Vipassana meditation retreat: “Staying silent for a whole week”

These days, Zierhut is also open to the meditative side of yoga. But this outlook only developed over the course of his practice, particularly through breathing techniques: “You build an energetically interesting connection,” he says. Even more so when you reach the point where you lose all concept of time. In fact, these days he might even be persuaded to go on a Vipassana meditation retreat: “Staying silent for a whole week, just doing yoga and meditating—that’s still on my bucket list.” In his demanding job, having a morning yoga ritual definitely helps to clear his head. Now that Zierhut manages the KION Group’s Mobile Automation Division and holds all the various threads together around the subject of automation, his working days are long. “Meditation can help you to not get bogged down in everyday life and to reflect more deeply,” he says.

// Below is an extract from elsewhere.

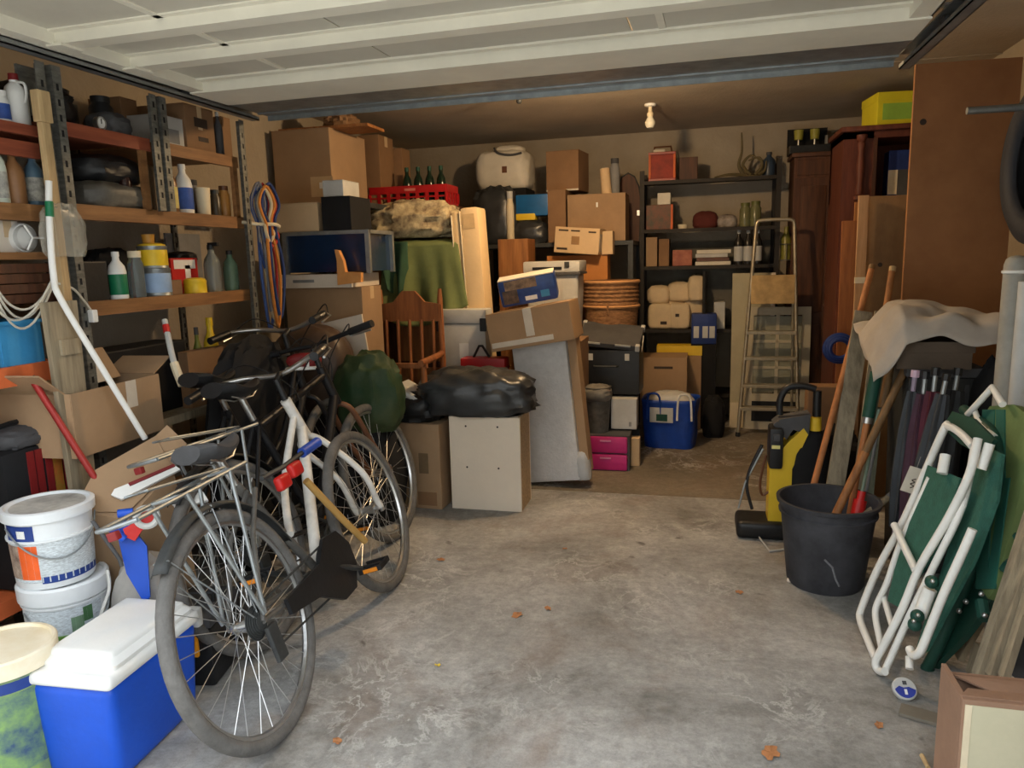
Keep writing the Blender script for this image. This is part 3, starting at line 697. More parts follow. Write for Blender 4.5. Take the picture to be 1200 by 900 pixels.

Every now and then, he will notice people lose something—namely the awareness to see things from a different perspective. Meditation, he says, can help you get that bit of distance you need and to get out of your own head. It’s no longer just about your body: It’s also about your mind starting to sweat a little to a certain extent. And after taking a break from yoga, the summer of 2020 had led to Zierhut to dedicate more time and energy to his practice. “After all, there weren’t many alternatives,” he says, “and the weather was also really nice.”

Indeed, he still associates yoga with the warm climate of the Indian mountains to this day. “I always found yoga much harder in European winters,” Zierhut recognizes: When the mornings are dark and cold outside, he isn’t as disciplined as he was a few years ago. And there’s even the occasional week or two during winter where he doesn’t set a 5 a.m. alarm to practice his yoga exercises.